Partly their horror comes from the suggestion that they bite when we’re sleeping, like tiny nightmares. And partly, for some, it’s about what they seem to stand for. During a debate on the infestation in Paris, TV host Pascal Praud asked a pest-control specialist if the infestation was linked to his perceived rise in immigration. “These are people who don’t have the same hygiene conditions, who are now on French soil,” he said. “Could it be linked to that?” It feels more than coincidental that everywhere, people like Praud (or Suella Braverman) are forgetting to use symbols like this as dog whistles, and saying that quiet bit out loud.

For hundreds of years, the dirtiness associated with insects has been a sign of shame and the language used slides easily from animal to human, dehumanising immigrants by likening them to parasites, or talking about invasions or “floods”. In her cultural history of vermin, author Lisa Sarasohn traces the disgust of bedbugs back to the 18th century, when wealthy people with intricately carved bedsteads found them living in the cracks. The first professional pest exterminator, in 1730, promised to rid any home of bedbugs with a recipe he’d learned about from “an ex-slave in Jamaica”. In the 20th century, Nazis equipped their gas chambers with Zyklon B, a lice-killing insecticide, used here to kill humans. In her research, Sarasohn “repeatedly found vermin used to justify classism, xenophobia, racism and antisemitism – a pattern that endures”.

I have a news alert on for bedbug stories, and as I type, my computer is jumping every second minute. A GP is urging anyone returning from France “to ask a family member to put two large bin bags, one ziplock bag, and a towel in front of their house” for them to undress into.

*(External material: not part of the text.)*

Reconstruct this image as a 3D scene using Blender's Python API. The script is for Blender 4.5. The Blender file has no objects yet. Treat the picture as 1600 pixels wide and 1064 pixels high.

Luton council is receiving “an alarming number of calls” about bedbugs, French families are dumping mattresses in the street in a “bedbug plague”; the tone of each story is pitched just slightly higher than the squalid squeal of a faulty strimmer. And the interesting thing is, these stories, in their mass and hysteria, have started, I realise, to change how I feel about the bedbugs themselves.

I have come to have great respect for them. The bedbug survives. It survives poisons, it survives contempt, it survives extreme heat and cold, it survives being rolled out as a metaphor whenever a politician is feeling salty, and it survives without food for months. Their resilience is admirable. I can only hope, as darkness falls and the goodnight-sleep-tight rhyme crawls across my tongue, any lurking Parisian bugs read this eulogy, and decide to respectfully move on.

• This article was amended on 22 October 2023. Matignon is the official residence of the French prime minister, not the president.